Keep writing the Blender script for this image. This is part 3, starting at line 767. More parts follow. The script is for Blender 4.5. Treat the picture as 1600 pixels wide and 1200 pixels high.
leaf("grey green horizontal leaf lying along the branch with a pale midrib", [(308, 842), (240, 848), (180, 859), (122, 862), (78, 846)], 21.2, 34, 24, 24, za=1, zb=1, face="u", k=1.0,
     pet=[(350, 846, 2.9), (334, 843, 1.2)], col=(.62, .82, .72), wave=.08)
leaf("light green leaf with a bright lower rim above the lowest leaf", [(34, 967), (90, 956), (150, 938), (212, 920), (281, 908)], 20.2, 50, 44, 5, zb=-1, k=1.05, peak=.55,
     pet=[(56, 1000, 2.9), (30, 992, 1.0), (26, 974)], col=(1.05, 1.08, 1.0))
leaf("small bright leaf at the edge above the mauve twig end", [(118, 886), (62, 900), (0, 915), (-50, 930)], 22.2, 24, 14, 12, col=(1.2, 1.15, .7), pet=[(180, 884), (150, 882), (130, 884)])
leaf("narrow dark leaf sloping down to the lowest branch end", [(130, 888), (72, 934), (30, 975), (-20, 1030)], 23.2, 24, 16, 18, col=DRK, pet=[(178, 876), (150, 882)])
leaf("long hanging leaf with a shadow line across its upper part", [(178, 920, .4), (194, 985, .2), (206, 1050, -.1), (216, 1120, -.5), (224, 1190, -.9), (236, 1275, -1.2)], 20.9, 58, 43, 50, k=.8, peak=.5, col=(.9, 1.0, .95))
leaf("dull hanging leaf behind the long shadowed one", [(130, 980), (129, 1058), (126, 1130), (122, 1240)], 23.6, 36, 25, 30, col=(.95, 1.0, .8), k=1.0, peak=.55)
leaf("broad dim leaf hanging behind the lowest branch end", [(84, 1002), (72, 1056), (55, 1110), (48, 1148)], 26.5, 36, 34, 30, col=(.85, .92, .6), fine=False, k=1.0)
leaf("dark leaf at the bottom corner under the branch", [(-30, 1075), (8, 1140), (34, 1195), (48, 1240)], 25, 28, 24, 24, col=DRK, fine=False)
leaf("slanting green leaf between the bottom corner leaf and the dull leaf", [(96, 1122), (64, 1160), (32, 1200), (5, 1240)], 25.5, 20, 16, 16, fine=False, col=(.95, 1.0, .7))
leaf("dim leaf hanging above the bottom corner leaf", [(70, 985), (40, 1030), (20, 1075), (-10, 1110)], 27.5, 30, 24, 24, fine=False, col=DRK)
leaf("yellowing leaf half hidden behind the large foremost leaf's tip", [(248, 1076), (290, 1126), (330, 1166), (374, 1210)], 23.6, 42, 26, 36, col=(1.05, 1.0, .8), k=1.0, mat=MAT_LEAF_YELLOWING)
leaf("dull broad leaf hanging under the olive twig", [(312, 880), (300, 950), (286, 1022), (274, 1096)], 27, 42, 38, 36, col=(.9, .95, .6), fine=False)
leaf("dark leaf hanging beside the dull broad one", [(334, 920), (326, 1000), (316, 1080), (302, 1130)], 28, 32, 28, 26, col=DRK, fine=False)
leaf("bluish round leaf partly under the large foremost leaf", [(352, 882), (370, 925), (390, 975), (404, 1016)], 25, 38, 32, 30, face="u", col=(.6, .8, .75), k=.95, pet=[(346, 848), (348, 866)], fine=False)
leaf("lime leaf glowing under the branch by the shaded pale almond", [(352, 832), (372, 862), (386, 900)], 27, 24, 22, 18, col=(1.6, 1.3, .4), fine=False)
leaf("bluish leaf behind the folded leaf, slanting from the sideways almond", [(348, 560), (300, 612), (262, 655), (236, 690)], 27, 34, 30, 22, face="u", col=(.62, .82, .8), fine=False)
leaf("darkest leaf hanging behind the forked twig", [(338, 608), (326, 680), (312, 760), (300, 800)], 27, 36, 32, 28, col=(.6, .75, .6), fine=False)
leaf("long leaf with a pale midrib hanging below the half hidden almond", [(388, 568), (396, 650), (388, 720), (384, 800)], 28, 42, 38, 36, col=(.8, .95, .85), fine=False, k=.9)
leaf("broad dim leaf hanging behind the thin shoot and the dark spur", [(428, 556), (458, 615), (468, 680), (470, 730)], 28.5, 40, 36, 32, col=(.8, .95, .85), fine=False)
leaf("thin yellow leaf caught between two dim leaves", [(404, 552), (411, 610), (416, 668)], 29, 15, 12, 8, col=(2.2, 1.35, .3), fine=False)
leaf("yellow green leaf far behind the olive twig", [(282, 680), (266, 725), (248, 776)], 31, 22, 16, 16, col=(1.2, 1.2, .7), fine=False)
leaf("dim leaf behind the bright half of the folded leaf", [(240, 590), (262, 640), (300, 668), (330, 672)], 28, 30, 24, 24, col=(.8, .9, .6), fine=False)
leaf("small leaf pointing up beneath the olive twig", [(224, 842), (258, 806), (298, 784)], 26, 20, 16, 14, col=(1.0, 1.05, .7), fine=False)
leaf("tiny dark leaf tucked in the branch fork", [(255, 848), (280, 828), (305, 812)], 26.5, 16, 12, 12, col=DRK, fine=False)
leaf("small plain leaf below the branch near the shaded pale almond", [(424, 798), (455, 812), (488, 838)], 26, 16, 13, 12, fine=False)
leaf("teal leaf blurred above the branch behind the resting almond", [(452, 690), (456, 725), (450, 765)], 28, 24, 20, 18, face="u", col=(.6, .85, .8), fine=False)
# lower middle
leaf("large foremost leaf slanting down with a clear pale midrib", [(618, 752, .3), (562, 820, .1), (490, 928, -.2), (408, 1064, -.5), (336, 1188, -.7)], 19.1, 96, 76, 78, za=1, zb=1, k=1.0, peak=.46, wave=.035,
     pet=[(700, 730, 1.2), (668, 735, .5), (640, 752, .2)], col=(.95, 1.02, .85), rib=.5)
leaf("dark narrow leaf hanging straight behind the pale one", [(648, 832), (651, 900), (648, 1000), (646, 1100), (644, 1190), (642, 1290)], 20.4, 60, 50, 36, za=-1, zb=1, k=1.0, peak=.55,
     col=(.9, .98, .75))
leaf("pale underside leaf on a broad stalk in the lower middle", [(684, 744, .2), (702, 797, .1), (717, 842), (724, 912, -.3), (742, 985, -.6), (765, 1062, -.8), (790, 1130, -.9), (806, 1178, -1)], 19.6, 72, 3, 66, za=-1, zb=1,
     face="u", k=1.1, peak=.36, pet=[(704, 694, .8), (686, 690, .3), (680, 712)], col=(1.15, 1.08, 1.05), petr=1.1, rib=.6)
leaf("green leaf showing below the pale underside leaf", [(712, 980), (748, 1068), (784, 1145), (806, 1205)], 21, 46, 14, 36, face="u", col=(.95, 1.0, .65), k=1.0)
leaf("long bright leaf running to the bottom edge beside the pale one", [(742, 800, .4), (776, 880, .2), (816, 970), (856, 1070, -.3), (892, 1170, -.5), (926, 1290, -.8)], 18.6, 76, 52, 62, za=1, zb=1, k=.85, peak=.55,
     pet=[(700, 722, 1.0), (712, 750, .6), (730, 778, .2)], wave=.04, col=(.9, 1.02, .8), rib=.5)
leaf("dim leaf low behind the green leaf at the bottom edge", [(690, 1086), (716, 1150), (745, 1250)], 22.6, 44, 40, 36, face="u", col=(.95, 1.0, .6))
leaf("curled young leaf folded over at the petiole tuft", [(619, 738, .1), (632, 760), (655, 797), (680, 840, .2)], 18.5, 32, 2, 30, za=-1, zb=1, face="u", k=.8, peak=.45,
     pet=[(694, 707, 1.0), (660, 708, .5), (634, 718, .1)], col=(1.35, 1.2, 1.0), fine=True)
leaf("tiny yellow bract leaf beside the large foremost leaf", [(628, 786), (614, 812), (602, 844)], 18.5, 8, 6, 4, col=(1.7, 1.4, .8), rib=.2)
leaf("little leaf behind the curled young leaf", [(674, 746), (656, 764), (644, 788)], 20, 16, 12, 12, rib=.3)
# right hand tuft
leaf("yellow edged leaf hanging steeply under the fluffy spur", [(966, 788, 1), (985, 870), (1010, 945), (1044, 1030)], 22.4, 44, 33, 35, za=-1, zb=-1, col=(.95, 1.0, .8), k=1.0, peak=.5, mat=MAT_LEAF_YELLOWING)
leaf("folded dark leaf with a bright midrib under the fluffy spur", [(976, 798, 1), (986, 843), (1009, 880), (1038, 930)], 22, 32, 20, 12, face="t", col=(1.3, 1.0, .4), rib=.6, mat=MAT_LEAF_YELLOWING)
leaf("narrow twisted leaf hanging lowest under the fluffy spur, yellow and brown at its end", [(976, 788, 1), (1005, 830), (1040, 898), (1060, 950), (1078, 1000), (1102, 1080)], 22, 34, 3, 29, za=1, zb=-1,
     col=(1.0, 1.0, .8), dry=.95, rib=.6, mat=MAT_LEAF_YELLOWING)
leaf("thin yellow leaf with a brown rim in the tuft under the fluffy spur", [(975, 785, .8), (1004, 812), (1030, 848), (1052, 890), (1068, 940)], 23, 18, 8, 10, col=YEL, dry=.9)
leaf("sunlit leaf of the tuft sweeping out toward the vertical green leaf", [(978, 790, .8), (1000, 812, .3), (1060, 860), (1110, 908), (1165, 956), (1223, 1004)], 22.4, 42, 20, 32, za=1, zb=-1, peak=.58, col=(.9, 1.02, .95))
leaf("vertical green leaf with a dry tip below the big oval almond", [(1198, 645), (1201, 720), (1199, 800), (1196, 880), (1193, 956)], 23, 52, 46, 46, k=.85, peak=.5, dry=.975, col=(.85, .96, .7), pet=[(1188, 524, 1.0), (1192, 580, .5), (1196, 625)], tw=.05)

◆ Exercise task
Pull out and copy each line containing the string "between".

◆ Task response
leaf("slanting green leaf between the bottom corner leaf and the dull leaf", [(96, 1122), (64, 1160), (32, 1200), (5, 1240)], 25.5, 20, 16, 16, fine=False, col=(.95, 1.0, .7))
leaf("thin yellow leaf caught between two dim leaves", [(404, 552), (411, 610), (416, 668)], 29, 15, 12, 8, col=(2.2, 1.35, .3), fine=False)